WHAT YOU SHOULD DO — Copy the lines from the start of the records below through the line containing "R = math.radians", both included, and leave out the pictures.

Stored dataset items

________________________________________

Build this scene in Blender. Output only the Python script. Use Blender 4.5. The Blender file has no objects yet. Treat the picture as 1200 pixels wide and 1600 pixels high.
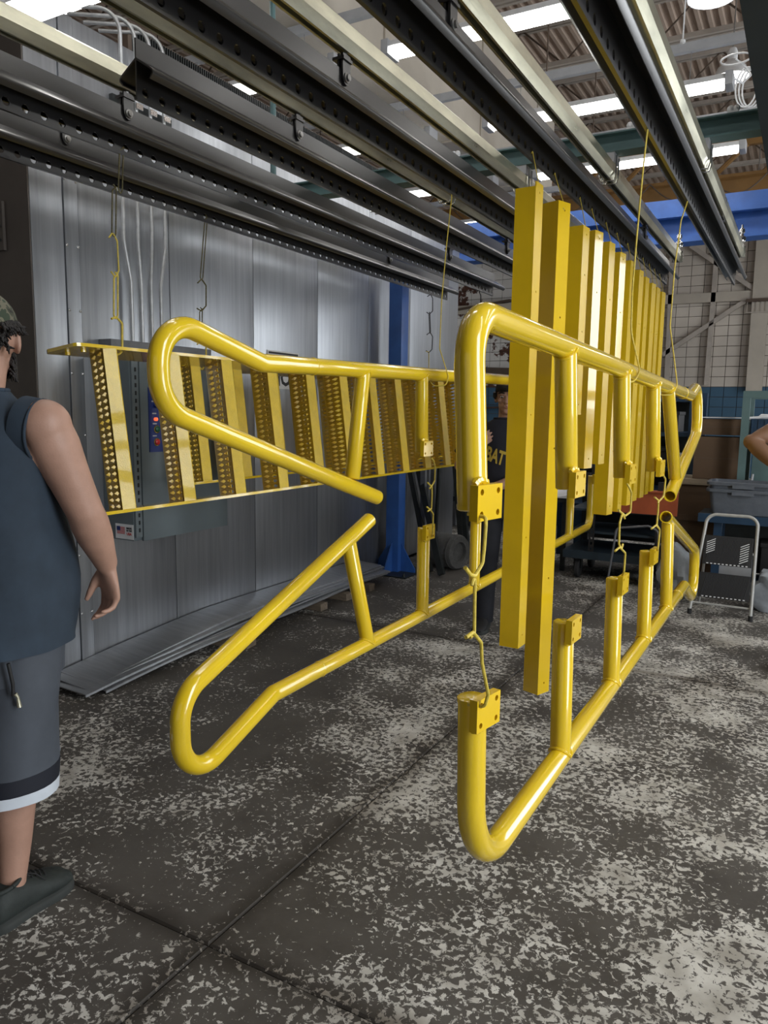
import bpy, bmesh, math, random
from mathutils import Vector as V, Matrix, Euler
random.seed(7)
sc = bpy.context.scene
COL = sc.collection
PI = math.pi
R = math.radians

# ---------------------------------------------------------------- camera
F = 1180.0                                   # focal length in pixels of the 1200x1600 frame
DX = V((0.874, 0.486, 0.014)); DY = V((0.077, -0.110, -0.991)); DF = V((-0.480, 0.867, -0.134))
DF.normalize(); DX = (DX - DX.dot(DF) * DF).normalized(); DY = DF.cross(DX)
CP = V((0, 0, 1.5))
cam = bpy.data.cameras.new('camera'); camo = bpy.data.objects.new('camera', cam); COL.objects.link(camo)
cam.sensor_fit = 'VERTICAL'; cam.sensor_height = 36.0; cam.lens = F * 36.0 / 1600.0
cam.clip_start = 0.05; cam.clip_end = 200
m = Matrix((DX, -DY, -DF)).transposed().to_4x4(); m.translation = CP
camo.matrix_world = m
sc.camera = camo
def ray(x, y): return DX * ((x - 600) / F) + DY * ((y - 800) / F) + DF
def onX(x, y, X): r = ray(x, y); return CP + r * (X / r.x)
def onY(x, y, Y): r = ray(x, y); return CP + r * (Y / r.y)
def onZ(x, y, Z): r = ray(x, y); return CP + r * ((Z - 1.5) / r.z)

# ---------------------------------------------------------------- world, daylight, exposure
w = bpy.data.worlds.new('world'); sc.world = w; w.use_nodes = True
w.node_tree.nodes['Background'].inputs[0].default_value = (0.95, 0.97, 1.0, 1)
w.node_tree.nodes['Background'].inputs[1].default_value = 0.35
vs = sc.view_settings
vs.view_transform = 'Standard'; vs.look = 'None'; vs.gamma = 1.0; vs.use_curve_mapping = False
vs.exposure = 0.0
def area(name, loc, direction, sx, sy, power, col=(1, 1, 1)):
    l = bpy.data.lights.new(name, 'AREA'); l.shape = 'RECTANGLE'; l.size = sx; l.size_y = sy; l.energy = power; l.color = col
    o = bpy.data.objects.new(name, l); COL.objects.link(o); o.location = loc
    o.rotation_euler = V(direction).to_track_quat('-Z', 'Z').to_euler()
    return o
area('daylight_right_door', (5.7, 1.2, 1.95), (-1, 0, -0.03), 10.0, 2.3, 760, (0.93, 0.97, 1.0))
area('daylight_far_door', (5.7, 12.5, 3.0), (-1, -0.1, -0.05), 6.0, 4.6, 520, (0.93, 0.97, 1.0))

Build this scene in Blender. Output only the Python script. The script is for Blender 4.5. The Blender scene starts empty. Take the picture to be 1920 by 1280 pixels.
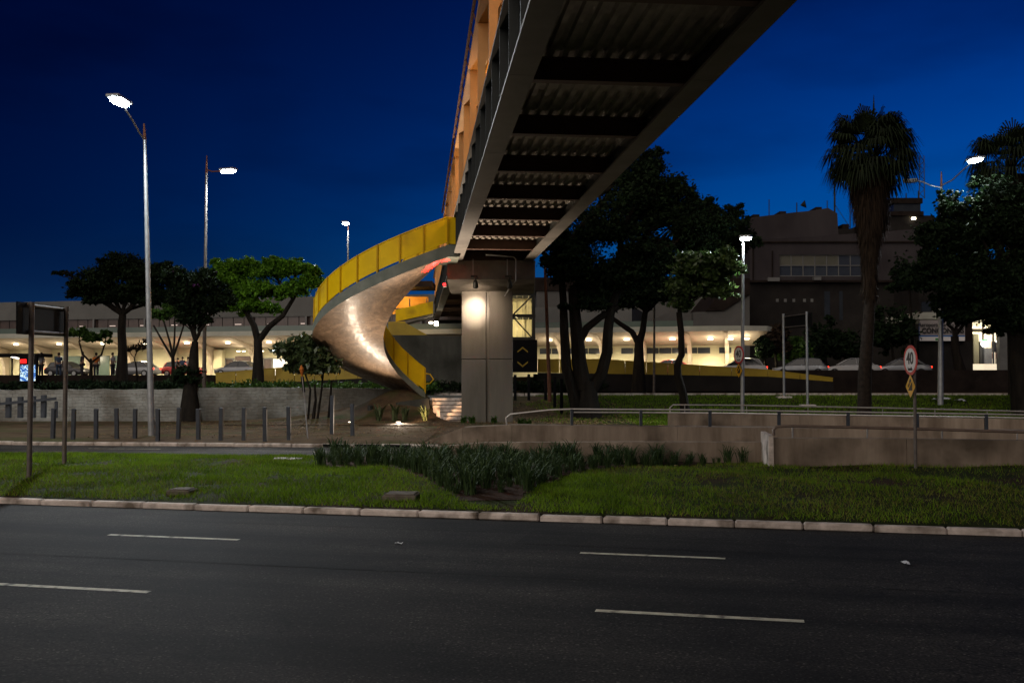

________________________________________

CORRECT OUTPUT —
Build this scene in Blender. Output only the Python script. Use Blender 4.5. The Blender file has no objects yet. Treat the picture as 1200 pixels wide and 1600 pixels high.
import bpy, bmesh, math, random
from mathutils import Vector as V, Matrix, Euler
random.seed(7)
sc = bpy.context.scene
COL = sc.collection
PI = math.pi
R = math.radians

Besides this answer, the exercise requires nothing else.